No que diz respeito à "inconsistência" de Trump, Abrahms de novo tem uma opinião distinta: "A consistência ideológica não é um critério importante para um bom líder. Prefiro as pessoas que são pragmáticas e que mudam de opinião com base em novas informações. Gostava de Obama exatamente por isso. Toda a gente critica Trump por mudar de opinião, mas, sinceramente, é isso que fazem os líderes espertos", defendem os analistas.
Está longe de ser essa a visão de Daniel Aldrich, que se mostra preocupado com o facto de Trump não procurar ouvir quem conhece as matérias: "Tenho amigos e colegas no Departamento de Estado que me dizem que nunca estiveram tão entediados.
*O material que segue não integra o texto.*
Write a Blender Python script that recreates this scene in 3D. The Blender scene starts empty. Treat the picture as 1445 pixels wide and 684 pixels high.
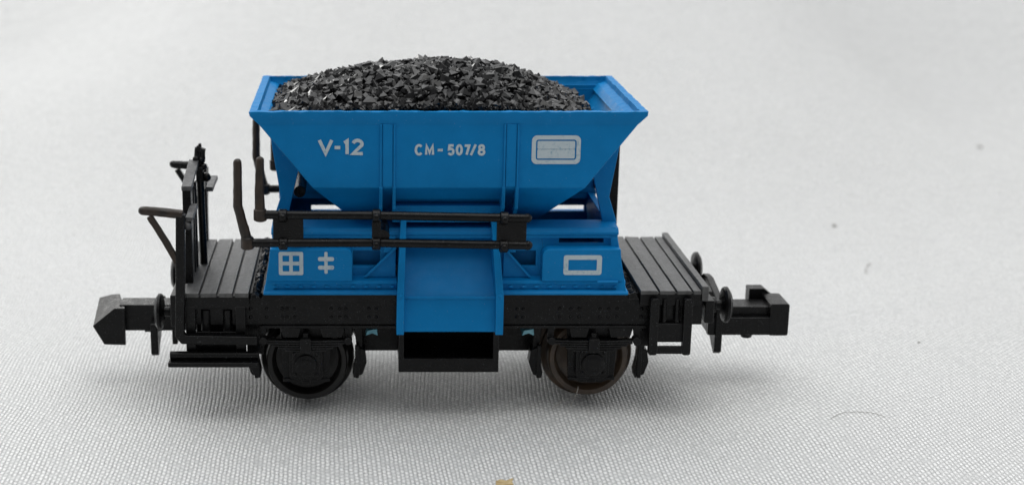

Ninguém está a usar a sua experiência e conhecimento."
A guerra com a imprensa foi outra das constantes dos primeiros três meses desta administração. Tanto que hoje o presidente não irá marcar presença no tradicional jantar dos correspondentes, que reúne os jornalistas que diariamente cobrem o que se passa na Casa Branca. Para Max Abrahms, o presidente tem razão nas queixas. "A CNN foi muito hostil quando ele disse que a NATO estava obsoleta, que ia retirar-se do NAFTA e que Assad não devia ser atacado. O que fez Trump? Atacou Assad, diz que afinal talvez seja melhor ficar no NAFTA e já não diz que a NATO é obsoleta. O que fez a comunicação social? Criticou-o por mudar de opinião. A comunicação social irá sempre atacar Trump seja qual for a política", lamenta o analista ao DN. Talvez os jornalistas também sejam escorpiões.